Hepcats and muffled drum beats: Kerouac takes a trip

Yeah man, I'm a lonesome traveller - ain't we all? Anyway, few do it better (travelling around and writing about it) than Jack Kerouac and I've just ploughed through his excellent 1960 collection of travel essays to ferret out a few musical snippets. In fact, these are all from the 'Big Trip To Europe' chapter, which seems to be particularly well attuned to music. As well as featuring quite a few tearful outbursts ...

Who you calling a beat, you bum? Kerouac out on the street

It's called Big Trip To Europe but the chapter kicks off (after a slightly hairy-sounding Atlantic sea crossing) with Kerouac's time in Morocco (Tangier). And he wasn't always alone either but spent time hanging out with William Burroughs and others. For example, he recounts how one day, after spending the night with a local sex worker (yep, Kerouac was apparently quite partial to "whores"), he meets up the next morning with some of his "connections from England and Morocco and USA" who, he says, "were all blasting home-made pipes of opium and singing Cab Calloway's old tune, I'm Gonna Kick The Gong Around. Hmm, groovy (sort of). For Kerouac, Tangier seems to have been both lacking in excitement ("unutterably dull, no vibrations") and full of satisfying moments, quite a few of them drug-fuelled. One day, he says, he and Burroughs "got some opium from a guy in a red fez" and smoked it while "singing Willie the Moocher" (geddit?). As ever, Kerouac always seems to have a sharp eye for style, mentioning, for example, seeing "two little Arab hepcats" (boys of around ten) in Tangier, and how one had "a yellow skullcap and blue zoot suit". It might not always have thrummed with excitement for Kerouac but Tangier also has a Saturday night "parade", with "bagpipes, drums and trumpets", while on another night he remembers how "a lovely flute began to blow around three o'clock in the morning, and muffled beats beat somewhere in the depths of the Medina". Beat poet hears muffled beats beating ...

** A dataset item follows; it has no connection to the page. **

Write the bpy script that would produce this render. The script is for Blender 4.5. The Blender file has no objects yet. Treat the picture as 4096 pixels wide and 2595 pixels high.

After Morocco Kerouac goes to France, travelling northwards from Marseille to Dieppe via a much-anticipated stay in Paris ("Paris, a stab in the heart finally"). In Paris, "paddywagons flew by singing dee da, dee da", and he spots a Parisian "hepcat in dark glasses, faintly mustached" waiting by the statue of Danton on Boulevard Saint-Germain. En route to his beloved Paris (everything about France is a sort of virtual homecoming for the French-American Kerouac) Kerouac also stops in to the Cathédrale Saint-Sauveur in Provence and is blown away by it all:
"After the vermouths I went to the Cathedral of St Sauveur, which was just a shortcut to the highway, and there on passing an old man with white hair and beret (and all around on the horizon Cezanne's springtime 'green' which I had forgotten went with his smoky-blue hills and rust-red roof) I cried - I cried in Cathedral of the Savior to hear the choir boys sing a gorgeous old thing, while angels seemed to be hovering around - I couldn't help myself."
Yes, sentimental old fool Jack Kerouac also cries when he gets to London after France, crying "most of the time" as he sits through a Good Friday performance by the St Paul's Choir of Bach's St Matthew Passion. Not only did he cry in St Paul's, but he also "saw a vision of an angel in my mother's kitchen" there. Big Trip To Europe (like the rest of Lonesome Traveller) seems to me to be classic Kerouac. Super-emotional yet often laced with quite sharp observations, it's all suffused with a strange blend of druggy-alcoholic mysticism, as well as out-and-out Catholicism and intense loner yearning. As I found when piling through his amazing Visions Of Cody recently, there's a lot going on in Kerouac's writing, even at its most unrestrained, and there's nearly always a certain musicality to it. Either in the writing itself or literally in the stuff he's describing. Basically, hepcats and muffled drum beats are everywhere on Planet Kerouac.